Vol. 28 No. 2 (2008)
Artículos y notas

Berkeley's dualistic ontology

Published 2008-11-01

Keywords

  • Dualismo,
  • Ontología,
  • Analogía,
  • Berkeley,
  • George
  • Dualism,
  • Ontology,
  • Analogy,
  • Berkeley,
  • George

Abstract

In this paper I defend the view that Berkeley endorses a spirit-idea dualism, and I explain what this dualism amounts to. Central to the discussion is Berkeley's claim that spirits and ideas are "entirely distinct." Taken as a Cartesian real distinction, the "entirely distinct" claim seems to be at odds with Berkeley's view that spirits are substances that support ideas by perceiving them. This has led commentators to deflate Berkeley's notion of "entire distinction" by reading it as analogous to the categorical distinction between substance and accident.
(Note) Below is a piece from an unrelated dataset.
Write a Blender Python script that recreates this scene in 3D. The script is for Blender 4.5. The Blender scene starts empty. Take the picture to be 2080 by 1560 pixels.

I argue that rather than taking Berkeley's notion of "entire distinction" in either of these ways (as a "real distinction" or else a mere categorical distinction between substance and accident), it ought to be understood as insisting upon a radical dissimilitude between spirits and ideas. This dissimilitude requires that ideas cannot be viewed as analogous to modes or accidents which inhere in a substance. Moreover, spirits and ideas cannot be understood in terms of a single, gradated scale of reality. Instead, for Berkeley spirits and ideas occupy two entirely different scales of reality and consequently the very term 'thing' applies to them in different (non-analogical) senses. In this way, Berkeley endorses a severe dualism that occurs at the highest level of his ontology.